#### Given request
Give back, exactly as written, the lines from the beginning of the listing through the one that contains "C = bpy.context.scene.collection".

#### Data shown

────────

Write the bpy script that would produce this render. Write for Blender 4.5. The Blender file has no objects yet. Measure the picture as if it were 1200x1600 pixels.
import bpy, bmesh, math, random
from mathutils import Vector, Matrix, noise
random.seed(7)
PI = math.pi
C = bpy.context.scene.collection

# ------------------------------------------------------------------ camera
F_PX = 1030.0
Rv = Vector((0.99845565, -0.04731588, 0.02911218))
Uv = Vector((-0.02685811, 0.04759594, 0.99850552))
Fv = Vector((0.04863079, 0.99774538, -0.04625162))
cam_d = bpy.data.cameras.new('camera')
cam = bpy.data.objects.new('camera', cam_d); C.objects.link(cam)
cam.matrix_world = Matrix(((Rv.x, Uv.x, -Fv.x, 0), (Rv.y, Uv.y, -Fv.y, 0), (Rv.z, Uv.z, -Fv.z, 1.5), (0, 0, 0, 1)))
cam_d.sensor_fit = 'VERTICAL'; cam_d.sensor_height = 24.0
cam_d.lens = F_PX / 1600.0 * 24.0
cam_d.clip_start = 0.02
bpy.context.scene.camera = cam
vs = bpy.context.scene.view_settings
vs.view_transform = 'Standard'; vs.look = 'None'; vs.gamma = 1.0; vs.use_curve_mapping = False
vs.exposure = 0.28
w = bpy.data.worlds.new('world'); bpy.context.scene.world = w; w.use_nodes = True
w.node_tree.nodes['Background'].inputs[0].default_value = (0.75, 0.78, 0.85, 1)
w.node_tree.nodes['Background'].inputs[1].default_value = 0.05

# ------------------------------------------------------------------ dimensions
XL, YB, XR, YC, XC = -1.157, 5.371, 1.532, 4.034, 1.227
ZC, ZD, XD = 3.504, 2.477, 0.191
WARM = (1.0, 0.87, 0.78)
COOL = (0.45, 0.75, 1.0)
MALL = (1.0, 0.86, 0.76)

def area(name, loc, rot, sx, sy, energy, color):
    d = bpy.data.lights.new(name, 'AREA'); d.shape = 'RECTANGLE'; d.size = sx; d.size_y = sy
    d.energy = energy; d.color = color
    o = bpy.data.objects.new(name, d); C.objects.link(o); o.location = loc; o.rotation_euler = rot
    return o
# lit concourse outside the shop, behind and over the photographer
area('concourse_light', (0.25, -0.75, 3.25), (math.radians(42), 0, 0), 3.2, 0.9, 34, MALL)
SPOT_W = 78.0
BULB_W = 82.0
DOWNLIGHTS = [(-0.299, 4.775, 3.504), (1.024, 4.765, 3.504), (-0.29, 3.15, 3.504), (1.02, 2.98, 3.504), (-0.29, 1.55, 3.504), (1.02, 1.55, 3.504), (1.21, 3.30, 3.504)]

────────

#### Output below
Write the bpy script that would produce this render. Write for Blender 4.5. The Blender file has no objects yet. Measure the picture as if it were 1200x1600 pixels.
import bpy, bmesh, math, random
from mathutils import Vector, Matrix, noise
random.seed(7)
PI = math.pi
C = bpy.context.scene.collection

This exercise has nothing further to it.